Remember how a couple of weeks ago I talked about how all the current board game design challenges were actually addressed thirty years ago? Titan was a part of that trend. The approach it took to allowing multiple players to duke it out together without letting negotiation and alliances determine the game was so novel that it remains unique. It put all the forces on an abstract board with strange movement restrictions that effectively turned different areas of the board into circular conveyor belts with just one or two points of entry or exit. That made it very difficult to get where you wanted to in Titan, added a strategic element of needing to learn the patterns of movement, and it made targeting other players to help with an alliance or fulfil a grudge match difficult without actually making it totally impossible.
And it was vital that you learned to navigate the maze as well as you could, not so you could hunt down and destroy your enemies but because in Titan you collected new forces by getting pairs of creatures together and moving them back to a space containing their “native” terrain, whereupon you were rewarded by being allowed to recruit a more powerful creature native to that terrain. Get two of those back to their home soil and you’d get an even more powerful monster and so on, until you were collecting Hydras, Serpents or Colossi, the most bad-ass beasts on the board. Does this sound vaguely familiar somehow? You might be thinking of perhaps the tie between terrain and spells in Magic: the Gathering or the tie between terrain and resources in Settlers of Catan for example? Well both of those connections have proven provenance: the designers have either implied or directly recognised their debt to Titan. And given how influential those two games turned out to be, it’s fair to say there are relatively few games that have had a bigger impact on the evolution of game design than Titan.

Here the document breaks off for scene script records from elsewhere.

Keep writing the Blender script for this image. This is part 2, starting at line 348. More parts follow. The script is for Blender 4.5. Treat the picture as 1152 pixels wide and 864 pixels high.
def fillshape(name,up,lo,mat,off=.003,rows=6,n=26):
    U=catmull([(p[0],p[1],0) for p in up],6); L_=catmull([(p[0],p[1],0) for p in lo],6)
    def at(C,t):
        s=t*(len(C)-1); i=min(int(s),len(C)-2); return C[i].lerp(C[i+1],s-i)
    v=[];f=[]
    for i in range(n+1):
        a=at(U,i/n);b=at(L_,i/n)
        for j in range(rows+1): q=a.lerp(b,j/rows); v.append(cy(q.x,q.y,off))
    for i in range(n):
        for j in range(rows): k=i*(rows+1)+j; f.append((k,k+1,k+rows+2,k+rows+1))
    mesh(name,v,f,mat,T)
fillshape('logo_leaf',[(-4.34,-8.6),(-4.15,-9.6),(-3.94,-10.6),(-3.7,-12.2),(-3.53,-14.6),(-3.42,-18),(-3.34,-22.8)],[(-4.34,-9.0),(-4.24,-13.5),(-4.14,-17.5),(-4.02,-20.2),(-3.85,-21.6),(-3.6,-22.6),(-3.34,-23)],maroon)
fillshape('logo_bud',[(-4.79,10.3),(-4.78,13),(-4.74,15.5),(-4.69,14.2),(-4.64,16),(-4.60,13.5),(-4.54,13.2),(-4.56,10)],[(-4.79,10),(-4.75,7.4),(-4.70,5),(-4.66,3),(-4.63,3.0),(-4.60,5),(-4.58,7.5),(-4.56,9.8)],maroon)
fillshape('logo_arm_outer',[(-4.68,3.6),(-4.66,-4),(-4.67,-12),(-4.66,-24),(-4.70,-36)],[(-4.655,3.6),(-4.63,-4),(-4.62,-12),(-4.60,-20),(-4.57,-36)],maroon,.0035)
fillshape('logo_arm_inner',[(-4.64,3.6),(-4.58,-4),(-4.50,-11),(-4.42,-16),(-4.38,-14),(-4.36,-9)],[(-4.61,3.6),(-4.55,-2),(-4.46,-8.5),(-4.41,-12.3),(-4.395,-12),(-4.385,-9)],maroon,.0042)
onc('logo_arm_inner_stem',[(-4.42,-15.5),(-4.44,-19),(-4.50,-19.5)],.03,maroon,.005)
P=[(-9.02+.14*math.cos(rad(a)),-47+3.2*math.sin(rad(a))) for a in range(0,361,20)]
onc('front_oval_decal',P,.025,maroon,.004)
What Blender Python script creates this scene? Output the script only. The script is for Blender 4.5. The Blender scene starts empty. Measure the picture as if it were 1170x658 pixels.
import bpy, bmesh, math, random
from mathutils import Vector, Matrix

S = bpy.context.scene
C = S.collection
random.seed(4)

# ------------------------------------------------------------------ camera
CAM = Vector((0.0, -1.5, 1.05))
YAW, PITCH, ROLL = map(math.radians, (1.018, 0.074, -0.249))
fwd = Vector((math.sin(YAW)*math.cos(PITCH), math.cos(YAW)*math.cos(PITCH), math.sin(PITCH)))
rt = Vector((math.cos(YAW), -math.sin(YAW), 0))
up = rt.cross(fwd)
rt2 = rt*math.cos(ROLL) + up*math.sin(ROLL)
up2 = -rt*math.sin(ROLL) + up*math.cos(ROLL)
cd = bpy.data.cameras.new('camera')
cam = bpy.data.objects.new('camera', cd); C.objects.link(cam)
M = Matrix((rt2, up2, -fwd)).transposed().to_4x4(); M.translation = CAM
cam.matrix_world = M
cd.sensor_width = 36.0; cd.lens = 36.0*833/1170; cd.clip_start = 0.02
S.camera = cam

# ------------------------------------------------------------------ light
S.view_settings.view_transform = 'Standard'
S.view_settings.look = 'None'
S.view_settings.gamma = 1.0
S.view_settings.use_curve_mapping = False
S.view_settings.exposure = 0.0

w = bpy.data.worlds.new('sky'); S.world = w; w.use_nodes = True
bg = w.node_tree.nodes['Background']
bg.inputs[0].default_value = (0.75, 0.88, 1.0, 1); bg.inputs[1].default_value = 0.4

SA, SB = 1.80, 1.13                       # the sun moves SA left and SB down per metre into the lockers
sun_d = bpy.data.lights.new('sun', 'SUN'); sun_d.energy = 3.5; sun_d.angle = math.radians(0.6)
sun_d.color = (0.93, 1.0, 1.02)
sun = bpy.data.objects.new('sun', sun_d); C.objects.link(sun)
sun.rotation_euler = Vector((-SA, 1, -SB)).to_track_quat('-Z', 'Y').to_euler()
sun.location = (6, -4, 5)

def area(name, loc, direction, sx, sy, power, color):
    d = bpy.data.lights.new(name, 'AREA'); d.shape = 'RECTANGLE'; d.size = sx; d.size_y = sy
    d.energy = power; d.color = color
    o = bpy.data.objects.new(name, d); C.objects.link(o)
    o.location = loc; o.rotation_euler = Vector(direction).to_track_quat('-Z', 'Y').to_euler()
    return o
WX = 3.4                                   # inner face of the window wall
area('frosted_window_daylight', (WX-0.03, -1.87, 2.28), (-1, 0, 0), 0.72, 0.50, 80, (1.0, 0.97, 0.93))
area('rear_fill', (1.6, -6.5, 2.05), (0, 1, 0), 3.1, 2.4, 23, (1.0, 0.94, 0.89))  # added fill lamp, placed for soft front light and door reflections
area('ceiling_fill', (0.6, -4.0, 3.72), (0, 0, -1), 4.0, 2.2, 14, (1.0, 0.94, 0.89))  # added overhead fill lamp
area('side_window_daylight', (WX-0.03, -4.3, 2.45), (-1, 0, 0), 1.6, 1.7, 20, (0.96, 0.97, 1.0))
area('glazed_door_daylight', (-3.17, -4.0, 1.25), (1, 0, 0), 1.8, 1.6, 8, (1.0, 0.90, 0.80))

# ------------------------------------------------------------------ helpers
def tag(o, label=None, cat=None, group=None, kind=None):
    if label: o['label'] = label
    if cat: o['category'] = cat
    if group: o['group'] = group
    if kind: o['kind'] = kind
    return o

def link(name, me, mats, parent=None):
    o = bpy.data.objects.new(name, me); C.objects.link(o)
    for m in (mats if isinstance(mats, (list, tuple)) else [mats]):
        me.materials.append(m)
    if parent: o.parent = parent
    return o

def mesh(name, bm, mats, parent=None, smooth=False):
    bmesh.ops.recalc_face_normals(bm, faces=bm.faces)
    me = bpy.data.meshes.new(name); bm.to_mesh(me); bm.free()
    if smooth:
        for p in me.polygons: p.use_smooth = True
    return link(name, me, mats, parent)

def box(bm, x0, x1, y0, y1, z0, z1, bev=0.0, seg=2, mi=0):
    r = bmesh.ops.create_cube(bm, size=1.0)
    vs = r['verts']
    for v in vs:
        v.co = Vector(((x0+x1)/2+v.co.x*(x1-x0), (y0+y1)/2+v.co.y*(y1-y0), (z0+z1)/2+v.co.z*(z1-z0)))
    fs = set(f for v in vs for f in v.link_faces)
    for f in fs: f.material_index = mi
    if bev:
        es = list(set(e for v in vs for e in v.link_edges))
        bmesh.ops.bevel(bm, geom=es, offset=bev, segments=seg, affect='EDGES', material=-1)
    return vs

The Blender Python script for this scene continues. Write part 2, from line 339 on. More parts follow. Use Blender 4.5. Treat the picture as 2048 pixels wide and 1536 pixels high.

Hidden in amongst your stacks of ever more powerful troops was your Titan. The Titan rarely got to recruit anything by itself, but it was vital, vital enough to name the game after. Because if your Titan got killed that was it, game over and you were eliminated from what might be a very long game. When you did end up clashing with enemy troops the game shifted into a whole new phase. All the creatures got removed from the main board and were transferred to a smaller, tactical board which represented the specific terrain of the space where you were fighting. This was totally different from strategic board: movement was open, terrain had a direct effect on the fighting abilities of your creatures and a variety of special abilities came into play. Battles tend to be vicious affairs in which one legion is wiped out and the other badly damaged, but the winner got points to compensate. And points made your Titan piece gradually more powerful as well as allowing you to recruit more creatures. The balance between needing points to power your Titan and needing to keep stacks of creatures intact to recruit more powerful pieces is a key part of the strategy.
This split between the tactical and the strategic is one of the things I love the most about Titan. Mastery of both elements is essential if you want to win and it lends the game astonishing depth and re-playability. But it’s also one of the most off-putting things about the design because each battle only involves two players out of the mix and so adds to both downtime and play time. And in a horrible twist because more players mean more battles, unlike most games in which adding a player might roughly double the play time, in Titan adding a player increases time exponentially. You might finish a two-player game in 2-3 hours if you’re lucky. But three players is 4-6 hours, four players is 8-12 hours and beyond that … well, just don’t bother face to face. This is exacerbated by an unfortunate tendency on the part of inexperienced players to fight too often: if you just run away then your enemy only gets half the points and that’s critical, making it pointless to fight battles you’re unlikely to win. But the new player is going to have trouble identifying such battles, leading to far more downtime than is necessary. Fortunately, the game plays very well via e-mail so you can get in those six player slug-fests if you really want to.
In 2008, after many years of desperation from the board gaming community, Valley Games released a re-print. Many were hoping they might have found a workable variant or two to help deal with the play time but none was forthcoming. What they did do was give the game a dramatic face-lift, replacing the charming but rather lo-fi visuals of the original with jaw-dropping full-colour artwork for the vast array of different creatures. It’s a dazzling thing to behold in play, and given the reverence in which the game was held by old-school gamers like me, a lot of new players who’d lost all hope of getting their hands on a copy snapped it up. And most of them found they hated it. They hated the random, dice-based combat and movement. They hated the play time and the downtime and the slow pace.
This made me terribly sad. Not because I get depressed when people don’t like a game I happen to love, but because the comments were indicative of a lack of willingness to properly get to grips with the game and give it its due. A few longer-sighted commentators mentioned this, saying that whilst it was clear there was a lot to explore in terms of strategy they just couldn’t be bothered. But if they had been bothered they would have seen that the timing issues were ameliorated by experience and the increased aggression that it brings. They would have seen that far from being dice-driven and random, Titan was in fact incredibly demanding and strategic (this is fact, not mere opinion: people play Titan in tournaments and the best players win consistently) and has possibly the best balance between control and chaos of any game, ever. They might have learned that during those long pauses in the game you can do other fun stuff like, y’know, actually talk to your fellow gamers.
So yes, it’s sad that no-one has time for games like Titan any more because they’re all busy playing the latest piece of cardboard and wooden trash that’ll last for 2-3 plays (I once heard someone praise a game because it actually made the table 4 times before the group got bored) and then get discarded in favour of the next big thing. I’ve been playing Titan regularly for nearly 15 years and I still love it, although I admit I don’t really place face-to-face any more. If you’re not up for e-mail play then you can still have a fat slice of Titan thanks to a great free Java implementation and a shiny new iOS app. There really is no excuse not to give it the time it deserves any more and to ignorantly proclaim it a poor design or broken just because you can’t find an opportunity to play. So when you’ve had a few games and formed an opinion and found that it’s a negative one, we can talk about it properly. Otherwise, just get on board and play.